Tuesday, January 29, 2008

Plunge in new home sales sets record

2007 slump capped by falling prices in December
By MARTIN CRUTSINGER, Associated Press
Posted Tuesday, January 29, 2008

WASHINGTON -- New home sales plunged in 2007 by the largest amount on record while home prices tumbled sharply in December. Analysts forecast more trouble in 2008 as housing tries to emerge from its worst slump in more than two decades.

The Commerce Department reported Monday that sales of new homes dropped by 26.4 percent last year to 774,000. That marked the biggest decline on record, surpassing the old mark of a 23.1 percent plunge in 1980.

The government reported that the median price of a new home barely budged last year, edging up a slight 0.2 percent to $246,900, the poorest showing since prices fell by 2.4 percent during the 1991 housing downturn.

And the slump in sales and prices appeared to be worsening at year's end. December sales fell by 4.7 percent, a bigger-than-expected drop, while the median price of a home fell by 10.4 percent last month, when compared to December 2006, the biggest 12-month decline in 37 years.

"It looks like the floor fell out of the housing market in December," said Mark Zandi, chief economist at Moody's Economy.com. He said the current slump is already on par with the deep housing downturn of the 1980s and could end up being the worst in the post-World War II period.

The data on new homes followed earlier reports that resales of homes dropped 13 percent last year, the biggest decline since 1982, while construction of new homes and apartments fell by 24.8 percent, the largest drop since 1980.

Zandi predicted that sales of new and older homes will likely hit bottom this spring and that construction will level off by this summer. But he said prices were likely to keep falling for the entire year as weak demand forces sellers to cut asking prices even further to move homes.

Housing is slumping now after a five-year boom. Demand for both new and older homes hit all-time highs for five straight years, ending in 2005, the peak of the boom. New home sales fell by 18.1 percent in 2006. The sales level last month is now down by 56.5 percent from the monthly peak hit in July 2005.

The prolonged slump in housing is raising fears that the weakness could be severe enough to push the country into a full-blown recession. In an effort to guard against that threat, the Federal Reserve cut a key interest rate last week by the largest amount in more than two decades, with a further rate cut expected on Wednesday when the Fed completes a two-day meeting.

"The worst housing market in 20 years has led us to the brink of a recession and I remain convinced that we need to address the housing mess as we continue discussions on an economic stimulus," said Sen. Charles Schumer, D-N.Y.

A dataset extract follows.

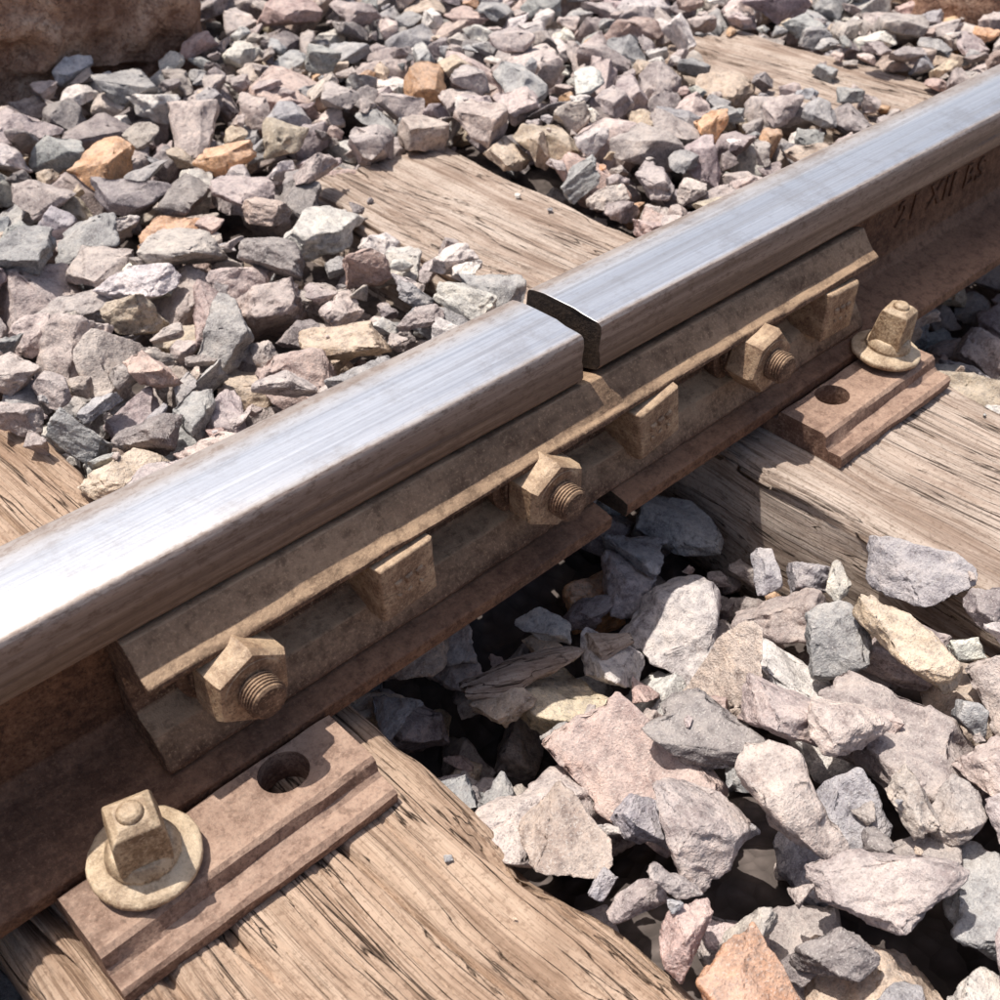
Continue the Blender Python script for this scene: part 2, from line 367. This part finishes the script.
# ------------------------------------------------------------ ballast
def proto(i):
    rnd=random.Random(100+i)
    bm=bmesh.new(); bmesh.ops.create_cube(bm,size=2.0)
    bmesh.ops.rotate(bm,verts=bm.verts,matrix=Matrix.Rotation(rnd.uniform(0,.4),3,'Z')@Matrix.Rotation(rnd.uniform(0,.4),3,'X'))
    for v in bm.verts: v.co+=Vector([rnd.uniform(-.3,.3) for _ in range(3)])
    r=bmesh.ops.convex_hull(bm,input=bm.verts)
    for k in range(rnd.randint(7,12)):
        n=Vector([rnd.gauss(0,1) for _ in range(3)]).normalized(); d=rnd.uniform(.62,1.0)
        bmesh.ops.bisect_plane(bm,geom=bm.verts[:]+bm.edges[:]+bm.faces[:],dist=1e-5,plane_co=n*d,plane_no=n,clear_outer=True)
        be=[e for e in bm.edges if e.is_boundary]
        if be: bmesh.ops.edgeloop_fill(bm,edges=be)
    pts=[v.co.copy() for v in bm.verts]; bm.free()
    keep=[]
    for p in pts:
        if all((p-q).length>.14 for q in keep): keep.append(p)
    bm=bmesh.new()
    for p in keep: bm.verts.new(p)
    r=bmesh.ops.convex_hull(bm,input=bm.verts)
    dl=[v for v in bm.verts if not v.link_faces]
    if dl: bmesh.ops.delete(bm,geom=dl,context='VERTS')
    bmesh.ops.dissolve_limit(bm,angle_limit=math.radians(9),verts=bm.verts,edges=bm.edges)
    bmesh.ops.bevel(bm,geom=bm.edges[:]+bm.verts[:],offset=rnd.uniform(.03,.06),segments=2,profile=.5,affect='EDGES',clamp_overlap=True)
    bmesh.ops.triangulate(bm,faces=bm.faces)
    off=Vector([rnd.uniform(-50,50) for _ in range(3)])
    res=[]
    for thr in (.6,.30,.125):
        for it in range(6):
            le=[e for e in bm.edges if e.calc_length()>thr]
            if not le: break
            bmesh.ops.subdivide_edges(bm,edges=le,cuts=1); bmesh.ops.triangulate(bm,faces=[f for f in bm.faces if len(f.verts)>3])
        bm.normal_update(); bm.verts.ensure_lookup_table()
        co=[]
        for v in bm.verts:
            p=v.co
            dd=.11*noise.noise(p*1.1+off)+.06*noise.noise(p*2.6+off)+.035*noise.noise(p*6+off)
            if thr<.2: dd+=.026*noise.noise(p*12+off)+.012*noise.noise(p*25+off)
            s=noise.noise(p*1.7-off); dd-=.07*max(0,min(1,(s-.15)*9))
            co.append(p+v.normal*dd)
        V=np.array([tuple(c) for c in co],dtype=np.float32); Fc=np.array([[v.index for v in f.verts] for f in bm.faces],dtype=np.int32)
        res.append((V,Fc))
    bm.free()
    return res
NP=36
PR=[proto(i) for i in range(NP)]
print('protos',time.time()-t0,[len(PR[0][k][1]) for k in range(3)])
CS=.006; X0,X1,Y0,Y1=-1.1,2.3,-1.1,2.2
NX=int((X1-X0)/CS); NY=int((Y1-Y0)/CS)
gx=(X0+(np.arange(NX)+.5)*CS)[:,None]+np.zeros((1,NY)); gy=(Y0+(np.arange(NY)+.5)*CS)[None,:]+np.zeros((NX,1))
T=-.018+.018*fb(gx*3,gy*3,2.,3)
near=np.clip((-gy-.07)/.26,0,1); near=near*near*(3-2*near)
T=np.where(gy<0,-.105+near*.10+.014*fb(gx*4,gy*4,5.,3),T)
tr=np.clip((gy+.0)/.16,0,1); T=np.where((gy>=0),T*tr+(-.07)*(1-tr),T)
T=T+np.where(gy>.8,(gy-.8)*.03,0)
B=T-.085
T2=T.copy(); H=B.copy(); C=np.full_like(H,9.)
for i,(xc,wd,y1,skw) in enumerate(SL):
    m=(np.abs(gx-xc-skw*gy)<wd/2+.002)&(gy<y1+.005)
    H[m]=SLTOP; T2[m]=-9
    cov=m&(gy>.1)&(fb(gx*6,gy*6,31.+i,3)+np.clip((gy-.50)*5,0,1)*.9+(1.1 if i==2 else 0)*(np.abs(gy-.55)>.07)+(np.abs(gx-xc-skw*gy)>wd/2-.035)*.7>.75)
    if i<2: cov&=(gy>.595)|((np.abs(gx-xc-skw*gy)>wd/2-.022)&(gy>.2))
    T2[cov]=SLTOP+.03; T[cov]=SLTOP+.03
C[np.abs(gy)<.080]=-.016
for a,b in ((-.47,-.279),(.192,.376)): C[(gx>a)&(gx<b)&(np.abs(gy)<.145)]=-5
bmask=(gx<.44)&(gy>1.14)&(gx>-1.2); C[bmask]=-5; T2[bmask]=-9
pal=[((.385,.325,.315),.30),((.49,.41,.38),.20),((.325,.32,.33),.18),((.52,.41,.31),.08),((.55,.32,.18),.022),((.64,.60,.565),.11),((.21,.18,.185),.07),((.44,.32,.285),.045)]
pc=np.array([p[0] for p in pal]); pw=np.array([p[1] for p in pal]); pw/=pw.sum()
VA=[];FA=[];CA=[];vo=0; cnt=[0,0,0]
def rotm(tilt):
    a=rng.uniform(0,2*math.pi); q=Matrix.Rotation(a,3,'Z')@Matrix.Rotation(rng.normal(0,tilt),3,'X')@Matrix.Rotation(rng.normal(0,tilt),3,'Y')
    return np.array(q)
def put(size,ncand,tilt=.45,over=.022,pt=None,force=False):
    global vo
    if pt is None:
        ix=rng.integers(8,NX-8,ncand); iy=rng.integers(8,NY-8,ncand)
        g=T2[ix,iy]-H[ix,iy]; j=int(np.argmax(g)); ix,iy=ix[j],iy[j]
        if g[j]<size*.12: return False
    else: ix=int((pt[0]-X0)/CS); iy=int((pt[1]-Y0)/CS)
    x=X0+(ix+.5)*CS; y=Y0+(iy+.5)*CS
    if y<-.1 and size>.036: size=min(size*1.2,.098)
    p=PR[rng.integers(NP)]; S=size*.5*np.array([rng.uniform(1.0,1.45),rng.uniform(.8,1.05),rng.uniform(.5,.85)])
    best=None
    for t in range(3):
        RM=rotm(tilt); W=(p[1][0]*S)@RM.T
        cx=np.floor((W[:,0]+x-X0)/CS).astype(int); cy=np.floor((W[:,1]+y-Y0)/CS).astype(int)
        a0,b0=cx.min(),cy.min(); nx=cx.max()-a0+1; ny=cy.max()-b0+1
        if a0<1 or b0<1 or a0+nx>=NX or b0+ny>=NY: return False
        lo=np.full((nx,ny),99.); hi=np.full((nx,ny),-99.); np.minimum.at(lo,(cx-a0,cy-b0),W[:,2]); np.maximum.at(hi,(cx-a0,cy-b0),W[:,2])
        ok=lo<90
        mid=(W[:,2].max()+W[:,2].min())/2
        lo2=np.where(ok&(lo<mid),lo,99.)
        hs=H[a0:a0+nx,b0:b0+ny]
        z=(hs-lo2)[lo2<90].max()-size*.10
        if best is None or z+W[:,2].max()<best[0]: best=(z+W[:,2].max(),z,RM,a0,b0,nx,ny,ok,hi)
    tp,z,RM,a0,b0,nx,ny,ok,hi=best
    if not force and tp>T[ix,iy]+over+size*.25: return False
    if ((C[a0:a0+nx,b0:b0+ny]<hi+z)&ok).any(): return False
    hs=H[a0:a0+nx,b0:b0+ny]; top=np.where(ok&(hi>-90),hi+z,-99)
    pd=np.pad(top,1,constant_values=-99); mx=np.max([pd[i:i+nx,j:j+ny] for i in (0,1,2) for j in (0,1,2)],0)
    top=np.where(ok,top,np.where((mx>-90)&(np.sum([pd[i:i+nx,j:j+ny]>-90 for i in (0,1,2) for j in (0,1,2)],0)>=5),mx,-99))
    H[a0:a0+nx,b0:b0+ny]=np.maximum(hs,top)
    d=math.dist((x,y,z),CAM); lod=2 if (d<1.45 and size>.03) else 1 if (d<2.4) else 0
    if z<T[ix,iy]-.06: lod=min(lod,1)
    cnt[lod]+=1
    V,Fc=p[lod]; V=(V*S)@RM.T+np.array([x,y,z])
    c=pc[rng.choice(len(pc),p=pw)]*rng.uniform(.8,1.17)*(1+rng.normal(0,.022,3))
    VA.append(V.astype(np.float32)); FA.append(Fc+vo); CA.append(np.repeat(np.array([[c[0],c[1],c[2],1]],dtype=np.float32),len(V),0)); vo+=len(V)
    return True
n=0
for i in range(9500):
    if put(float(np.clip(rng.lognormal(math.log(.050),.30),.028,.095)),36): n+=1
print('big',n,time.time()-t0)
n2=0
for i in range(8000):
    if put(float(rng.uniform(.014,.034)),24,over=.010): n2+=1
for i in range(90):
    put(float(rng.uniform(.003,.009)),1,pt=(rng.uniform(-.5,.5),rng.uniform(-.6,.6)),force=True)
print('small',n2,cnt,time.time()-t0)
V=np.concatenate(VA); Fc=np.concatenate(FA); Cc=np.concatenate(CA)
me=bpy.data.meshes.new("ballast_gravel"); me.vertices.add(len(V)); me.vertices.foreach_set('co',V.ravel())
me.loops.add(len(Fc)*3); me.loops.foreach_set('vertex_index',Fc.ravel().astype(np.int32))
me.polygons.add(len(Fc)); me.polygons.foreach_set('loop_start',np.arange(0,len(Fc)*3,3,dtype=np.int32))
me.update(calc_edges=True)
at=me.attributes.new('col','FLOAT_COLOR','POINT'); at.data.foreach_set('color',Cc.ravel())
me.polygons.foreach_set('use_smooth',np.ones(len(Fc),bool)); me.materials.append(M_stone)
o=bpy.data.objects.new("ballast_gravel",me); scn.collection.objects.link(o)
# splinter of old sleeper wood lying on the ballast beside the rail foot
def splinter(p0,p1):
    p0=Vector(p0); p1=Vector(p1); ax=(p1-p0); L=ax.length
    zs=[H[int((p0.x+ax.x*t-X0)/CS),int((p0.y+ax.y*t-Y0)/CS)] for t in np.linspace(.1,.9,9)]
    z=min(max(zs)-.004,-.03)
    bm=bmesh.new(); rings=[]; N=40; M=18
    for i in range(N):
        t=i/(N-1); wd=.0135*(math.sin(math.pi*min(1,t*1.25+.12))**.5 if t<.75 else 1.0*(1-(t-.75)*2.4))*(1+.25*noise.noise(Vector((t*6,2,0)))); r=[]
        for j in range(M):
            a=2*math.pi*j/M; rr=1+.25*noise.noise(Vector((t*3,j*.9,5)))+.12*noise.noise(Vector((t*12,j*2.1,9)))
            r.append(bm.verts.new((wd*rr*math.cos(a)+.008*noise.noise(Vector((t*2.5,0,3))),(t-.5)*L+.006*noise.noise(Vector((j*1.3,t>.5,1)))*abs(t-.5)*2,wd*.55*rr*math.sin(a)+.012*t*(1-t))))
        rings.append(r)
    for a,b in zip(rings[:-1],rings[1:]):
        for j in range(M): bm.faces.new((a[j],a[(j+1)%M],b[(j+1)%M],b[j]))
    bm.faces.new(rings[0][::-1]); bm.faces.new(rings[-1]); bmesh.ops.recalc_face_normals(bm,faces=bm.faces)
    me=bpy.data.meshes.new("wood_splinter"); bm.to_mesh(me); bm.free()
    finish("wood_splinter",me,[M_wood2],loc=((p0.x+p1.x)/2,(p0.y+p1.y)/2,z+.004),rot=(0,0,math.atan2(ax.y,ax.x)-math.pi/2),ang=50)
splinter((-.155,-.058,0),(-.025,-.108,0))
# ------------------------------------------------------------ ground
def axis(c0,c1):
    core=np.arange(c0,c1,.05); ext=np.geomspace(.06,120,40)
    return np.concatenate([(c0-ext)[::-1],core,c1-.05+.05+ext])
ax_,ay_=axis(X0,X1),axis(Y0,Y1)
GX,GY=np.meshgrid(ax_,ay_,indexing='ij')
ixx=np.clip(((GX-X0)/CS).astype(int),0,NX-1); iyy=np.clip(((GY-Y0)/CS).astype(int),0,NY-1)
inside=(GX>X0)&(GX<X1)&(GY>Y0)&(GY<Y1)
GZ=np.where(inside,B[ixx,iyy]-.004,-.10+.02*fb(GX*2,GY*2,8.,3))
n1,n2_=GX.shape; idx=np.arange(n1*n2_).reshape(n1,n2_)
q=np.stack([idx[:-1,:-1],idx[1:,:-1],idx[1:,1:],idx[:-1,1:]],-1).reshape(-1,4)
me=bpy.data.meshes.new("ground"); me.from_pydata(np.stack([GX,GY,GZ],-1).reshape(-1,3).tolist(),[],q.tolist()); me.materials.append(M_ground)
o=bpy.data.objects.new("ground",me); scn.collection.objects.link(o)
# ------------------------------------------------------------ sandstone block & boulder
def block(name,loc,dim,seed,mat,amp=.035,rot=(0,0,0)):
    bm=bmesh.new(); bmesh.ops.create_cube(bm,size=1.0)
    for v in bm.verts: v.co=Vector((v.co.x*dim[0],v.co.y*dim[1],v.co.z*dim[2]))
    bmesh.ops.bevel(bm,geom=bm.edges[:]+bm.verts[:],offset=min(dim)*.12,segments=3,profile=.5,affect='EDGES')
    for it in range(7):
        le=[e for e in bm.edges if e.calc_length()>.018]
        if not le: break
        bmesh.ops.subdivide_edges(bm,edges=le,cuts=1); bmesh.ops.triangulate(bm,faces=[f for f in bm.faces if len(f.verts)>3])
    bm.normal_update(); s=Vector((seed,seed*2,0)); new=[]
    for v in bm.verts:
        p=v.co; d=amp*noise.noise(p*4+s)+amp*.6*noise.noise(p*11+s)+amp*.4*noise.noise(p*28+s)
        q=noise.noise(Vector((p.x*2,p.y*2,p.z*18))+s); d-=amp*.8*max(0,min(1,(q-.1)*10))
        new.append(p+v.normal*d)
    for v,c in zip(bm.verts,new): v.co=c
    me=bpy.data.meshes.new(name); bm.to_mesh(me); bm.free()
    finish(name,me,[mat],loc=loc,rot=rot,ang=60)
block("sandstone_block",(-.215,1.44,.08),(1.28,.58,.42),3,M_sand)
block("sandstone_boulder",(1.57,.45,.03),(.40,.24,.14),9,M_sand,.02,(0,0,.5))
print('done',time.time()-t0,len(V),len(Fc))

Jerry Howard, the chief executive officer of the National Association of Home Builders, said policymakers needed to offer greater relief, including raising the loan limits for Fannie and Freddie for two years instead of just one.

The 26.4 percent drop in sales for 2007 represented weakness in every part of the country except the Northeast, where sales posted a small 1.6 percent advance. Sales recorded declines of 32.2 percent in the West, 26.7 percent in the Midwest and 26.3 percent in the South.

It would take 9.6 months to eliminate the backlog of unsold new homes at the December sales pace, the longest stretch of time since the supply stood at 10.3 months in October 1981.